You're right, ATL. It was just a weird observation I had that added absolutely nothing to the story and did come off condescending. It was never my intention to be offensive so I just removed that bit from the posting.
Oh You! "the Lady doth protest too much." That gave me a good little chuckle. Give this guy a chance--maybe he's just a sorta-kinda-stalker who wants your loooooove.
I think the book is a really good step towards closure with BB... but be warned! He may take it as an invite, and don't you let him just walk back into your life. He's a big blond bearded butthead and you need to think long and hard if you really need that big ol' bag of bullshit in your life.
That's assuming he's a hopeless romantic somewhere deep down, and that we're all living in a gay romantic comedy. But I don't wanna make an ass out of u and me...
Hope your balls are feeling better!
~thefab1
I just wanted to drop you a line and say that I LOVE your blog. I'm a busy law student in Philly, but this is one of my guilty pleasures - so...thanks!
Thank god You finally mailed that damned photobook! That's an important step toward moving on.
I'm not surprised that You still think fondly of Blond Beard (get your hand out of your pants!) but that will subside in time.

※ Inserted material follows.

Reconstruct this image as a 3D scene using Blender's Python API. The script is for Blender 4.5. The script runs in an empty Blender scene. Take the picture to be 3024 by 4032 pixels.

Why in Heaven's Name were you talking about past relationships on your 2nd date??? Are You TRYING to sabotage this?
Perhaps the Lady doth protest too much and the relationship ended later rather than sooner. Maybe he's not completely over the last guy. But so what. You're obviously not completely over BB either. Be careful not to over-analyze, even though that's difficult for a writer, and try to live in and enjoy the moment.
Safe travels,
Mark :-)
I agree - if possible try not to over analyze..because at this vulnerable stage you might read into it too much.
Also want to remind you of the episode of Sex and the City where Miranda totally yells at carrie for hanging out with Mr. Big. Similarly I want to say "what are you thinking" about...don't let the BB ruminations keep you from living your life. Girl - it's ov-ah!